Consequently, Lenin developed a new, non-Marxist theory for a transition from private capitalism under a Tsarist neo feudal autocracy to a social order he considered achievable under the social conditions of Russia in 1917-1918. Lenin himself described this system as state capitalism under a Communist Party dictatorship. From this he proposed to advance via "what is commonly called socialism" to Marx's actual first phase of communism by gradually transferring power from the Party to the workers. The workers themselves would gradually take over control of the means of production. Lenin acted on his mistaken belief that what is called socialism could be imposed by a temporary Party dictatorship.
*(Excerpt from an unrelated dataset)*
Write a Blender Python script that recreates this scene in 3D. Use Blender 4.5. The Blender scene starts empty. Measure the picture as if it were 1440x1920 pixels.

Tragically, the Party dictatorship became a one-man dictatorship, and state capitalism became permanent under the name of "socialism in one country." It was complete failure.
With the benefit of hindsight, we can now see that the only viable option which could have been pursued successfully in the 1917 Revolution was a democratic left-of-centre capitalist republic, which at the time was the Martov’s Left Mensheviks position. History has demonstrated that any attempt to circumvent or shorten the process of establishing social democracy (or "democratic socialism") as the indispensable prerequisite for the communist revolution always leads to failure. Martov saw his role as providing the working class with the tools and organisation to more effectively engage in the class war rather than emasculating them, in the name of a ficticious "dictatorship of the proletariat" as Lenin and Trotsky sought to do.